If you're currently navigating the Central Region or prepping for the endgame, here is how you should handle your interactions with Deadman:

  • Prioritize the "Collection" Missions: Deadman often tasks you with retrieving data from ruined shelters. Do these immediately. They unlock the anti-BT weaponry that makes the late-game playable.
  • Listen to the Briefings: Don't just mash the "skip" button during his holographic calls. He gives subtle hints about which grenades (EX No. 0, 1, or 2) work best against specific BT types.
  • Watch the Body Language: In the cutscenes, notice when Deadman refuses to touch Sam. It highlights the theme of "isolation" that the game beats you over the head with. When he finally does make physical contact, it’s a massive character shift.

Deadman is more than a director’s cameo. He is the moral compass of Death Stranding. He is the one who reminds us that even if we are born from nothing, and even if we have no "Beach" waiting for us, what we do with our "Ha"—our physical bodies—matters. He’s a dead man who teaches us how to be alive.

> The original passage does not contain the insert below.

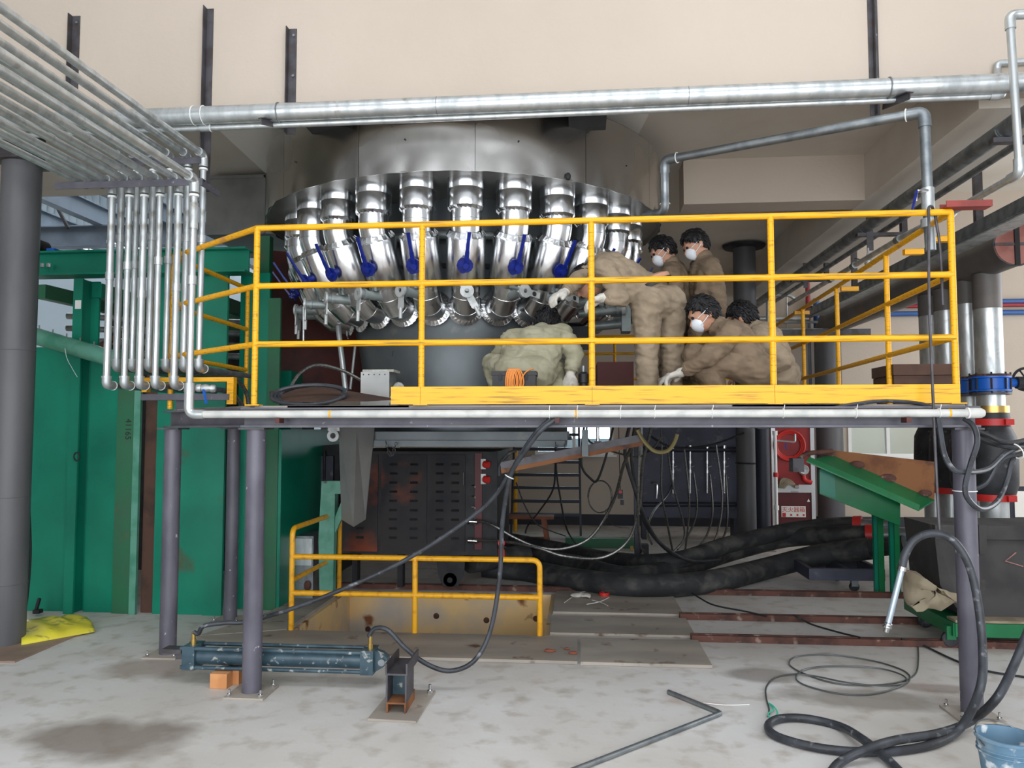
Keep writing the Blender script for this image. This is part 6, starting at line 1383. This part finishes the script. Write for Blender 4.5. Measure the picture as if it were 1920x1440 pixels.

Go back and read those interview files in the menu. They contain the specific logs of his "creation." It’s horrific, fascinating, and makes his eventual friendship with Sam much more meaningful. You aren't just two coworkers; you're two outcasts trying to find a reason to keep walking.

To truly master the lore, look for the "Report on the Voidout in Manhattan" files unlocked through Deadman's questline. They provide the most cohesive explanation of why the world fell apart in the first place, cementing Deadman as the most vital historian in the UCA.